Take the lines from the beginning of the material through the line containing "COL = SC.collection" and retype them exactly, leaving the pictures out.

---- Supplied material

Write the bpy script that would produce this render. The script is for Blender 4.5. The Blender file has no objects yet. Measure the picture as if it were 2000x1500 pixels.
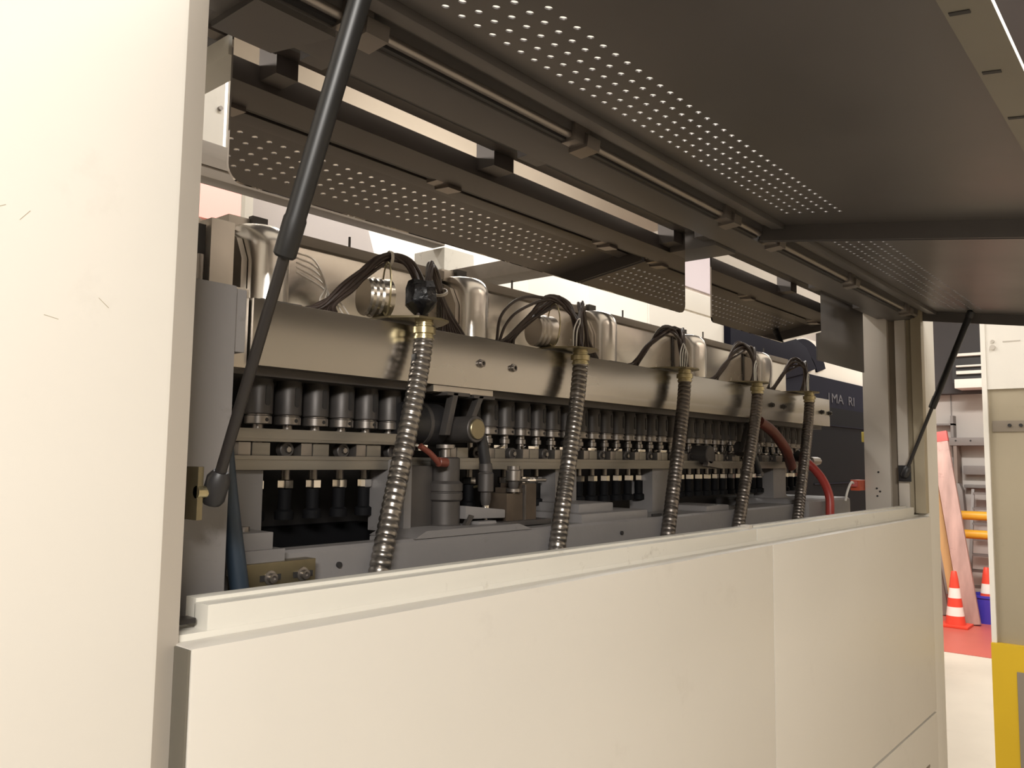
import bpy, bmesh, math, random
from mathutils import Vector, Matrix

random.seed(7)
H = 1.5                      # eye height above the hall floor; heights below are given from eye level
SC = bpy.context.scene
COL = SC.collection

# ------------------------------------------------------------------ camera, world, lamps, exposure
cam_d = bpy.data.cameras.new('camera'); cam = bpy.data.objects.new('camera', cam_d); COL.objects.link(cam)
R = Matrix(((0.6448981, 0.07698857, 0.76038096), (-0.76415952, 0.04814826, 0.64322778), (0.01291017, -0.99586872, 0.08988227)))
cam.matrix_world = Matrix.Translation((0, 0, H)) @ Matrix([(R[i][0], -R[i][1], -R[i][2]) for i in range(3)]).to_4x4()
cam_d.sensor_width = 36.0; cam_d.lens = 28.8; cam_d.clip_start = 0.02; cam_d.clip_end = 60
SC.camera = cam

W = bpy.data.worlds.new('world'); SC.world = W; W.use_nodes = True
W.node_tree.nodes['Background'].inputs[0].default_value = (1.0, 0.92, 0.82, 1)
W.node_tree.nodes['Background'].inputs[1].default_value = 0.05

SC.view_settings.view_transform = 'Standard'; SC.view_settings.look = 'None'
SC.view_settings.exposure = -0.32; SC.view_settings.gamma = 1.0; SC.view_settings.use_curve_mapping = False

WARM = (1.0, 0.96, 0.90)
def area(name, loc, target, sx, sy, power, col=WARM):
    l = bpy.data.lights.new(name, 'AREA'); l.shape = 'RECTANGLE'; l.size = sx; l.size_y = sy; l.energy = power; l.color = col
    o = bpy.data.objects.new(name, l); COL.objects.link(o)
    o.location = (loc[0], loc[1], loc[2] + H)
    d = Vector((target[0], target[1], target[2])) - Vector(loc)
    o.rotation_euler = d.to_track_quat('-Z', 'Y').to_euler()
    return o
area('aisle_or_wash_light', (-0.9, -0.9, 0.75), (0.3, 0.5, -0.15), 0.7, 0.25, 62)
area('aisle_or_wash_light', (4.4, -1.7, 2.35), (4.6, -2.7, 1.7), 2.6, 0.3, 33)  # unseen wall washer, added to brighten the upper wall mirrored in the sheets
area('aisle_or_wash_light', (2.0, -1.6, 2.45), (2.0, -1.9, -1.5), 2.6, 0.3, 12)
area('aisle_or_wash_light', (5.6, -1.0, 2.4), (4.6, 0.0, -1.5), 2.4, 0.3, 105)
area('hall_lamp', (6.3, 1.4, 2.4), (7.6, 1.5, -1.3), 1.6, 0.4, 260)
area('rear_lamp', (1.2, 2.5, 2.45), (1.2, 3.2, 0.6), 3.0, 0.3, 150)
area('rear_lamp', (4.2, 2.4, 2.45), (4.2, 2.8, 0.0), 2.0, 0.3, 80)
area('aisle_or_wash_light', (1.2, -0.3, 2.3), (1.2, 0.7, 0.9), 2.2, 0.2, 80)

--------

▶ _Expected answer_:
Write the bpy script that would produce this render. The script is for Blender 4.5. The Blender file has no objects yet. Measure the picture as if it were 2000x1500 pixels.
import bpy, bmesh, math, random
from mathutils import Vector, Matrix

random.seed(7)
H = 1.5                      # eye height above the hall floor; heights below are given from eye level
SC = bpy.context.scene
COL = SC.collection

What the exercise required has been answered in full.